Our country has arrived at a moment of profound political significance. For some time, the prime minister knew her deal would not pass in parliament, and all along she has mocked members of all parties with her blathering blandishments. A good deal. The only deal. A deal that is in the national interest.
Even behind closed doors, Theresa May’s government has excluded MPs – including successive Brexit secretaries – from the details of the negotiations.
And yesterday, a week after parliament held the government in contempt for hiding its legal advice on the deal, May again ignored MPs by blocking their ability to hold the vote.
I did not become an MP last year to get a better seat as a spectator as my country is sunk by a government that is as incompetent as it is callous, and that is why I picked up the mace.

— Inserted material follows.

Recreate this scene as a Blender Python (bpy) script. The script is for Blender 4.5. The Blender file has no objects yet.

Now, I am aware that for the vast majority of people a gangly man in moleskin trousers holding a 5ft golden rod might look a bit odd. But I work in a very odd place, which rests heavily on symbol and ritual.

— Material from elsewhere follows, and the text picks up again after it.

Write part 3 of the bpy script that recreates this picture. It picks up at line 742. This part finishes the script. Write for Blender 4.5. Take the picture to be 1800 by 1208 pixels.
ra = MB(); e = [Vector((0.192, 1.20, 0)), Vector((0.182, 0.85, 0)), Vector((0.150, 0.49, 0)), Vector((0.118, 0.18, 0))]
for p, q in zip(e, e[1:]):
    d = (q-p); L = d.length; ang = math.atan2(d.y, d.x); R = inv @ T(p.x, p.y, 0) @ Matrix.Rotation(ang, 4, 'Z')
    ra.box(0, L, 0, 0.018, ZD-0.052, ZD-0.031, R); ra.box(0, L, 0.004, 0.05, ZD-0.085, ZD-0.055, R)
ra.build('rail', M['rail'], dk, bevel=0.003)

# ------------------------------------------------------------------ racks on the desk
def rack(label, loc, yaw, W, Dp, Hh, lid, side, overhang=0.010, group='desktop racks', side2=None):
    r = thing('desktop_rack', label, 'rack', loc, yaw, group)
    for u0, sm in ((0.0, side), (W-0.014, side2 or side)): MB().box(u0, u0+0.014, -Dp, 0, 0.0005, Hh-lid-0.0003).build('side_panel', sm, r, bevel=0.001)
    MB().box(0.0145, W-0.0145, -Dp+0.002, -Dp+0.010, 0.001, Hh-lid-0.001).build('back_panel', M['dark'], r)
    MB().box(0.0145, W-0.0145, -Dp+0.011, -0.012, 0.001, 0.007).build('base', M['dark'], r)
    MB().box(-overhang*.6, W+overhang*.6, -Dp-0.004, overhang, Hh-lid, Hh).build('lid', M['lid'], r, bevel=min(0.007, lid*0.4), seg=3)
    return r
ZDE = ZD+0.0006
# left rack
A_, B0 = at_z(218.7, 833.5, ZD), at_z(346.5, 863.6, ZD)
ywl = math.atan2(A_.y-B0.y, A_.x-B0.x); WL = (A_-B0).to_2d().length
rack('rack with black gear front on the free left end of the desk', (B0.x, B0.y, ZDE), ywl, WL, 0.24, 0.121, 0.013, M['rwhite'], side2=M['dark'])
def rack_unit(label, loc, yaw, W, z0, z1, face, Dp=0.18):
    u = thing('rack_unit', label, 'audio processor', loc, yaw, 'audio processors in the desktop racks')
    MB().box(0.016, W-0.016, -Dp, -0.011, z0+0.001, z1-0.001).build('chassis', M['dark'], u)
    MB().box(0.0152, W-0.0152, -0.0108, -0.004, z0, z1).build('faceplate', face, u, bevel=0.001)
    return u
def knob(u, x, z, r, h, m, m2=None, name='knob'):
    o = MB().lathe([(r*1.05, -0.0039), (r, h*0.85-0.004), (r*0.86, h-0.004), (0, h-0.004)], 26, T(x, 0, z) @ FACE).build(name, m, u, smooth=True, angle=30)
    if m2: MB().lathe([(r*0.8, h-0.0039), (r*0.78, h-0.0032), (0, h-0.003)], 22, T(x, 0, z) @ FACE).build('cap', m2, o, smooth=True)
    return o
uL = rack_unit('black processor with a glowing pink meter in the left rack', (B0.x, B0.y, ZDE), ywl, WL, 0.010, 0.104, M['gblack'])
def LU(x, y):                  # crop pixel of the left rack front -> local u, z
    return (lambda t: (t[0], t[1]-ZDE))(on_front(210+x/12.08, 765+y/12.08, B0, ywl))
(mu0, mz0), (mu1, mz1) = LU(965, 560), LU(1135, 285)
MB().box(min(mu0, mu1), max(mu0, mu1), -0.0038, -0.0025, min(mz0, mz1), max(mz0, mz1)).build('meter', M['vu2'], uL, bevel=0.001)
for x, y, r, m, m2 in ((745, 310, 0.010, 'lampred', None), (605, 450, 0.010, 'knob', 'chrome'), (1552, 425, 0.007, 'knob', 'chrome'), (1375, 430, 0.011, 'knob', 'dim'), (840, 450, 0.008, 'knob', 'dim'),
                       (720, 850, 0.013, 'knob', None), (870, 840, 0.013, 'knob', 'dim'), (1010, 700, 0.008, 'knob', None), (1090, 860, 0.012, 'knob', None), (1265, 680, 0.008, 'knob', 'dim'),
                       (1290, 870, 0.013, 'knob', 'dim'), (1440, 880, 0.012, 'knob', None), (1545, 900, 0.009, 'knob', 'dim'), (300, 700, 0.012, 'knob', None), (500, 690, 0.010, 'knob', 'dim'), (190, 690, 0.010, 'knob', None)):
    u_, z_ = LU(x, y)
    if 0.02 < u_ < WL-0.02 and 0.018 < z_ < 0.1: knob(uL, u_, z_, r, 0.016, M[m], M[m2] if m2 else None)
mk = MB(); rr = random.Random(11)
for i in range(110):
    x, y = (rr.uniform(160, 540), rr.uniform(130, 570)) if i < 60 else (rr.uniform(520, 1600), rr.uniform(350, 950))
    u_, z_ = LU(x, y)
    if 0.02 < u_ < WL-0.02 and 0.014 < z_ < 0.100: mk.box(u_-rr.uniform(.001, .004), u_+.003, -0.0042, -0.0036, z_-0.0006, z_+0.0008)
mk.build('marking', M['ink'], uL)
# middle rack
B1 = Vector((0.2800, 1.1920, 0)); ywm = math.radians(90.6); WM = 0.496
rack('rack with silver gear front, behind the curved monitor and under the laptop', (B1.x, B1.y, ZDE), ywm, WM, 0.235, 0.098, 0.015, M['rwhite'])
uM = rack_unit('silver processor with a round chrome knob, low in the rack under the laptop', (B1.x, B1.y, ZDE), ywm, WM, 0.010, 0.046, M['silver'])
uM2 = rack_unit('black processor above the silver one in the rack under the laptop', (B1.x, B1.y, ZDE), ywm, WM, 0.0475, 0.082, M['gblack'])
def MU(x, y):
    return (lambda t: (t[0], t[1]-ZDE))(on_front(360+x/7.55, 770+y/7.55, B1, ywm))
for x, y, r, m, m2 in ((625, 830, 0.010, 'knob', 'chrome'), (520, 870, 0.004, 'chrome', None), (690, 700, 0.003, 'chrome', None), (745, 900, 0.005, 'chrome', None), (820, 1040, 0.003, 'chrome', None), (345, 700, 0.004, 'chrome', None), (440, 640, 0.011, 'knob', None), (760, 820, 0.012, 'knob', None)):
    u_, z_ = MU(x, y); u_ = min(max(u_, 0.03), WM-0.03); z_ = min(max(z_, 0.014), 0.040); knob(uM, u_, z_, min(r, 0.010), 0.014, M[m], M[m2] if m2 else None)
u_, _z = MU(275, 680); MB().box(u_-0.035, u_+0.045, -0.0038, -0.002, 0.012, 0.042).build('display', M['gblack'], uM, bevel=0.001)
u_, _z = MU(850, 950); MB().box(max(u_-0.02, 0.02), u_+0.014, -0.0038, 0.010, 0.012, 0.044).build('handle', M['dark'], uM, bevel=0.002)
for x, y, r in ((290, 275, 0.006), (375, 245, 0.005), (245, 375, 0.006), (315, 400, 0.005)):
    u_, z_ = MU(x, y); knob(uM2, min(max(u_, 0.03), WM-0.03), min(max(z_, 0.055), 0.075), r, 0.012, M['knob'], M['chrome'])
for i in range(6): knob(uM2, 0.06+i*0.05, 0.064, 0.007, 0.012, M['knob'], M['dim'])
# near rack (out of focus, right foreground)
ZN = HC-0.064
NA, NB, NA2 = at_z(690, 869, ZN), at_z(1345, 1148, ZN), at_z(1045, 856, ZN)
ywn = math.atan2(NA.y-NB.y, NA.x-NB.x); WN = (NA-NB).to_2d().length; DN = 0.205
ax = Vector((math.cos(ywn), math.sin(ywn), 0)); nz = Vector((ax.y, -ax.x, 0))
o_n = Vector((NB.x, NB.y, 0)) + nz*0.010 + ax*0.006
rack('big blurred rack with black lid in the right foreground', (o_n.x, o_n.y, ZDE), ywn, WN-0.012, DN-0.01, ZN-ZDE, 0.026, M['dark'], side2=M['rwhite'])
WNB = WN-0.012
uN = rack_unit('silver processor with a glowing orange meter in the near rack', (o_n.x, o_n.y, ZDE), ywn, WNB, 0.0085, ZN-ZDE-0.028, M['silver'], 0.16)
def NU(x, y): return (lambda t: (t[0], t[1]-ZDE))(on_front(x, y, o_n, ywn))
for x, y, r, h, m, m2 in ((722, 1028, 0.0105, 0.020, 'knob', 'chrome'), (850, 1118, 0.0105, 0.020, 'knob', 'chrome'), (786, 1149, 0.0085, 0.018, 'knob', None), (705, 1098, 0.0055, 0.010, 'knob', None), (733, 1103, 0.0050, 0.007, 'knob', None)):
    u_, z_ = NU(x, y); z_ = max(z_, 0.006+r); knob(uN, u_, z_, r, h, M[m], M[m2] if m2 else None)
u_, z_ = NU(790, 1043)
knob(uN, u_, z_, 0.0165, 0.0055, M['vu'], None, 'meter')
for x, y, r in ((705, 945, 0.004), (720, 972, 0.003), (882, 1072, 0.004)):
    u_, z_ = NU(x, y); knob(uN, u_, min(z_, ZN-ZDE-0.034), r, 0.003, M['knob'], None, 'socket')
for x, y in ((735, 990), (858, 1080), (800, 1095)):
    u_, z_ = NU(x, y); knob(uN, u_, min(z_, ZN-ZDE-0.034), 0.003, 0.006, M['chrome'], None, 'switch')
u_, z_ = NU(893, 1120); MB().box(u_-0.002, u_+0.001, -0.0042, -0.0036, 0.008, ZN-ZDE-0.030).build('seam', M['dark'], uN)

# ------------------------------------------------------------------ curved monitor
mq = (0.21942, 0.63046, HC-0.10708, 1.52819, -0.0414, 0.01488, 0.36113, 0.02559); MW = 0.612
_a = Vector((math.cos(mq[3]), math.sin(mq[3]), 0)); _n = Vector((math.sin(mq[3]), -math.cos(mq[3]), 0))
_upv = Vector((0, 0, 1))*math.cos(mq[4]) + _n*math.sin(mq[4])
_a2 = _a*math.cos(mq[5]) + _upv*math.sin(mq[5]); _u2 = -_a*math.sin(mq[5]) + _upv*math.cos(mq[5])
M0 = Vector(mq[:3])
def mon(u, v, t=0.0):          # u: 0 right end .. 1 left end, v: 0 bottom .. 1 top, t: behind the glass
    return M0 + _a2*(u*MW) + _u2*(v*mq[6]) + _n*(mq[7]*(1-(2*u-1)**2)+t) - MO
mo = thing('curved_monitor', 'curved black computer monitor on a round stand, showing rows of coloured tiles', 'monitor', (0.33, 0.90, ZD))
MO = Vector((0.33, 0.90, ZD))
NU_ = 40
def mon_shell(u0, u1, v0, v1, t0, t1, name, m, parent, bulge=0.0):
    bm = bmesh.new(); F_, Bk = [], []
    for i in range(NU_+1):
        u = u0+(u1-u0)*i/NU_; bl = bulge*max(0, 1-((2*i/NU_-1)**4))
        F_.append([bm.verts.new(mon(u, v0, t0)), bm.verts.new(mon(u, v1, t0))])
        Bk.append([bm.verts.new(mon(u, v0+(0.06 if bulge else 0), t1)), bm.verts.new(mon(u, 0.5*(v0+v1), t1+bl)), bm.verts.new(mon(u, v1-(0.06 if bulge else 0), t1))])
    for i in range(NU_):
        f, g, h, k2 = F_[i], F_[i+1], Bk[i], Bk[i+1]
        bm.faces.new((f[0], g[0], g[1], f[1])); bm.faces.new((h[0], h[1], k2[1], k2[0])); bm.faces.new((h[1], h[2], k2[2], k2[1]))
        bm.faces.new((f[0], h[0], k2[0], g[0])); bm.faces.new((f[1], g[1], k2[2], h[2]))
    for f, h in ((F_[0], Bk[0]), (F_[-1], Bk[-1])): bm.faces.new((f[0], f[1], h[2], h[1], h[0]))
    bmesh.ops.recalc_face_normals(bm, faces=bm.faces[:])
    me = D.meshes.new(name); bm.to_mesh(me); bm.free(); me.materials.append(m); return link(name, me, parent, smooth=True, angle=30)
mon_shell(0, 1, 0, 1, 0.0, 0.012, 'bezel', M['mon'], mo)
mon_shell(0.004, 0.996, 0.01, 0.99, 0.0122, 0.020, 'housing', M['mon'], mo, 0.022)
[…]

The mace has for 500 years represented the authority invested in parliament by the crown. By abandoning the vote, May was again abandoning the principle that her authority rests on the consent of the MPs and their constituents.
I am not the first MP to pick up the mace. Other members have picked it up when the parliamentary system has not been working, or when it has been exploited by a cynical executive.

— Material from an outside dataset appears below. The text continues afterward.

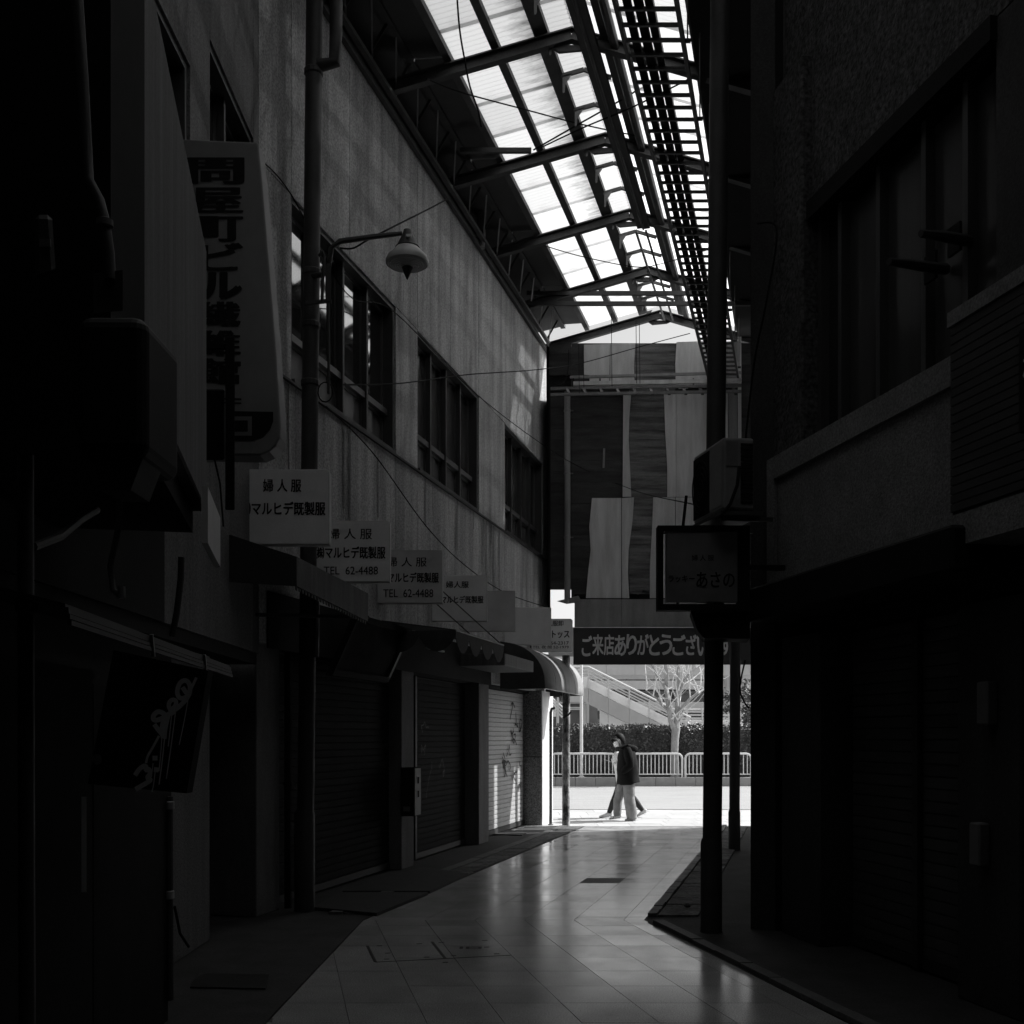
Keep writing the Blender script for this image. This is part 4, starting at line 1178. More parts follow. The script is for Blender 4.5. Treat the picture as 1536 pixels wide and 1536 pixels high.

Yesterday May was trying to obscure in procedure her contempt of parliamentary democracy, so I wanted to do something simple to show what she was up to. By ruling without the authority of the parliament, the Tories made the ceremonial mace into a tawdry ornament, devoid of meaning and value.
While I appreciate that May feels personally humiliated, and wanted to escape what was expected to be a three-figure defeat, she has nowhere to escape to.
Instead of facing the music at home, she is back in Europe playing for time and making the same arguments to perhaps get non-binding assurances to a deal that is already signed.
Rather than bringing parliament a rebranded fait accompli, the prime minister should be working on building consensus on a deal here that she can then bring to Europe. This was what the EU did for the Brexit negotiations, and it has proved an effective strategy.
And if our prime minister is unable to unite MPs around a deal, she is simply unfit to hold office and should step aside for a Labour party that can.